Face à l’insécurité qui règne dans le pays, le Parlement a été dissous le 5 août, après que la Première ministre Sheikh Hasina a fui le pays. Le 7 août, le Dr Mohammad Yunus a été nommé Conseiller principal au Bangladesh et va former un gouvernement intérimaire.
Cette situation sans précédent affecte directement les travailleurs et travailleuses, en particulier au sein de l’industrie manufacturière. Les manifestations ont également mis en lumière des problèmes plus généraux de gouvernance et de droits de l’homme au Bangladesh.
Le Conseil d’IndustriALL pour le Bangladesh, composé d’affiliés d’IndustriALL, a interpellé l’Association des fabricants et exportateurs de vêtements du Bangladesh (BGMEA) et l’Association des fabricants et exportateurs de tricots du Bangladesh (BKMEA) pour exiger :
- la protection des salaires en veillant à ce que toutes et tous reçoivent leur salaire pour la période du couvre-feu
- qu’il n’y ait pas de pertes d’emploi, de licenciements ou de harcèlement des travailleurs et travailleuses en raison de la situation
- le respect et la sauvegarde de la sécurité et des droits de tous les travailleurs et de leurs familles
- leur implication dans un dialogue avec les syndicats, notamment en ce qui concerne les réformes du droit du travail, les salaires minimums et les politiques de l’emploi
- que le gouvernement du Bangladesh rétablisse les droits de l’homme et l’équité pour les victimes de la violence de l’État, y compris par le biais d’une indemnisation équitable et d’une amélioration de la sécurité sur le lieu de travail.

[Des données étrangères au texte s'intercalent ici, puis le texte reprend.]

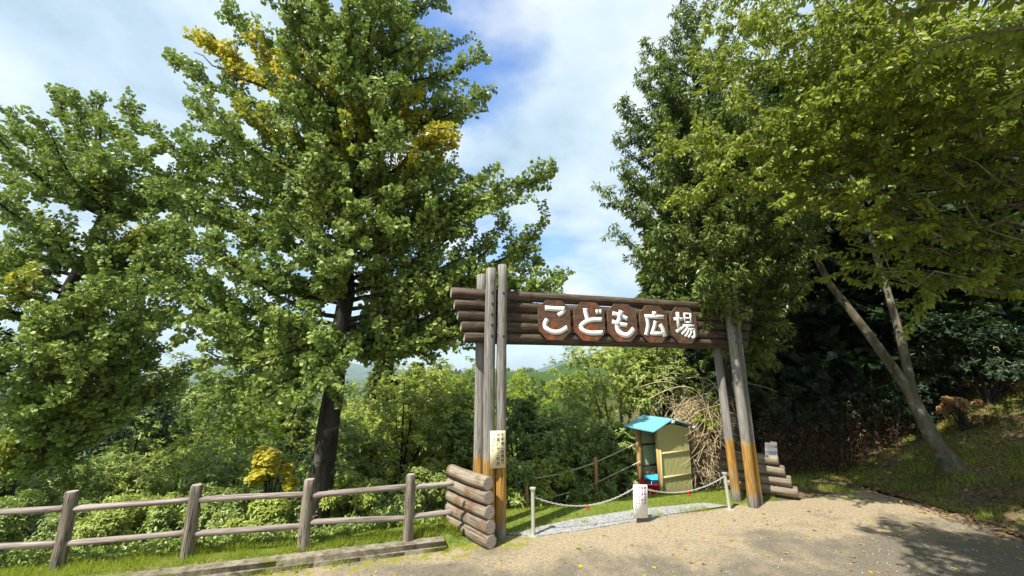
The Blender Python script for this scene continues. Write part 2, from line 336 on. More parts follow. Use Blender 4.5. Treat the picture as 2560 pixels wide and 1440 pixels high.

Les travailleurs et travailleuses de la confection du Bangladesh endurent depuis longtemps des conditions difficiles, notamment des salaires bas, un environnement de travail dangereux et la répression pesant sur les droits des travailleurs. Lors des manifestations à propos du salaire minimum organisées depuis 2023, de nombreux travailleurs et militants syndicaux ont été arrêtés et ont subi des violences, notamment de la part de la police. Il est temps de construire un avenir durable pour le secteur du prêt-à-porter avec des salaires et des conditions de travail corrects.
A.M. Nazim Uddin, Président du Conseil d’IndustriALL pour le Bangladesh, a déclaré :
“Les travailleurs et leurs familles ont été gravement touchés par les récents troubles, blocages et couvre-feu. Des centaines de milliers de travailleurs et travailleuses précaires, notamment dans les secteurs de la confection, de la chimie et de la démolition des navires, ont perdu leurs revenus ces derniers jours. Les prix des denrées de base ont également augmenté. Nous appelons le gouvernement dirigé par le Dr Yunus à rétablir et à faire respecter les droits de l’homme et à veiller à l’élaboration de politiques centrées sur l’être humain”.
“La situation au Bangladesh est déchirante. Nous sommes profondément attristés par la perte de vies humaines au cours des troubles. Nos pensées vont aux familles des victimes et à toutes les personnes touchées par cette violence. Il est alarmant de constater que le Bangladesh figure parmi les dix pires pays pour les travailleurs et travailleuses, selon l’Indice mondial des droits de l’homme 2024 de la CSI. Il est temps que le gouvernement intérimaire du Bangladesh rétablisse l’État de droit et fasse respecter la liberté d’expression, qu’il honore ses engagements envers les organismes internationaux de défense des droits de l’homme, y compris l’OIT, et qu’il entame un dialogue constructif avec toutes les parties prenantes, y compris les syndicats”,
a déclaré Atle Høie, Secrétaire général d’IndustriALL.